As Russia and Iran prepare to support the Syrian government's planned offensive against the rebel-held province of Idlib, Turkey is allegedly working behind the scenes to undermine them by providing arms to the rebels, according to reports.

Rebel sources in Idlib told Reuters that Turkey has been giving large supplies of weapons, including rockets, to rebels in Idlib after leadership in Ankara failed to convince Russia and Iran to call off the offensive. Leaders from Iran, Russia, and Turkey met last Friday to discuss Syria's future, but only Turkey opposed the attack. Russia has already started supporting the Syrian offensive with some preliminary airstrikes in the area.

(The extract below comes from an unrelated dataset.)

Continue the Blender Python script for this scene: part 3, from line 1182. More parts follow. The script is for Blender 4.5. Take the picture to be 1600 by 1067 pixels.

Turkish President Recep Tayyip Erdogan opposes the offensive against Idlib because it is expected to cause a humanitarian catastrophe that could send around 1 million new refugees from the Syrian province into Turkey. There are nearly 3 million people living in Idlib, most of whom are civilians.

Turkey is currently suffering from a severe economic crisis, which has worsened following an ongoing diplomatic dispute with the U.S. Ankara's leadership fears the country could struggle to support the additional refugees.

Syrian rebel fighters from the recently formed “National Liberation Front” parade following military training at an unknown location in the northern countryside of Syria’s Idlib province, on September 11, in anticipation of an upcoming government forces offensive. Aaref Watad/AFP/Getty Images

The U.S. too has been lobbying against the attack on Idlib. President Donald Trump has warned that the planned offensive will cause a humanitarian disaster, and U.S. intelligence forces have said they believe Syria plans to use chemical weapons against civilians. During a speech in Washington on Monday, national security adviser John Bolton warned that the U.S., France and the U.K. would launch strikes against the country if chemical weapons were used.

"We've tried to convey the message in recent days that if there's a third use of chemical weapons, the response will be much stronger," Bolton said. "I can say we've been in consultations with the British and the French, who have joined us in the second strike, and they also agree that another use of chemical weapons will result in a much stronger response," he added. The U.S. currently has around 2,000 troops stationed in Syria, and the State Department recently signaled that the U.S. is planning to keep a permanent military presence in the country in order to push Iranian-linked forces out.

Reports had suggested that the U.S. and Israel had been attempting to broker a deal with Russia that would see Iran sidelined in the region, but so far Moscow has continued to work closely with Tehran.

Officials in Russia responded to Bolton's comments on chemical weapons, adding that the U.S. was attempting to blackmail and threaten Russia, which claims that the offensive is necessary in order to root out terrorists in the region.